Terremark will give Verizon a collection of secure and scalable internet cloud based solutions, and 13 data centers, which include the NAP of the Capital Region data fortress in Culpeper, Virginia, the NAP of the Americas in Miami, and additional facilities in Dallas, Texas, the Silicon Valley of California, Sao Paulo, Brazil, and Amsterdam, The Netherlands.

Security is a top concern for both offline and online casinos interested in allowing players to gamble with real money. Moreover proximity to players is important to game servers in order to reduce and eliminate lag time which can spoil the player experience.

The potential for cloud casinos has not yet been adequately explored, but platform-as-a-service computing has been demonstrated to reduce technology infrastructure and development costs. Cloud casinos, once launched and past their teething pains, may prove as disruptive to existing internet casinos as web casinos have been to brick-and-mortar casinos.

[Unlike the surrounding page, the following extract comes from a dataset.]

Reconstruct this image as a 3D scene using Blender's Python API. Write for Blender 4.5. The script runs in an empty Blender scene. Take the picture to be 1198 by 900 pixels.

T-Mobile casinos will likely prove a poor challenger to Verizon’s sophisticated cloud casinos. Already, players find T-Mobile to be mere fun at best with no potential to spend time playing profitably. Players who wish to wager on T-Mobile phones must download casino software from third parties. It is easy to imagine Verizon users visiting Verizon casinos, which have either been launched directly by the telecommunication company themselves, or by third parties utilizing the technology and infrastructure acquired by Terremark.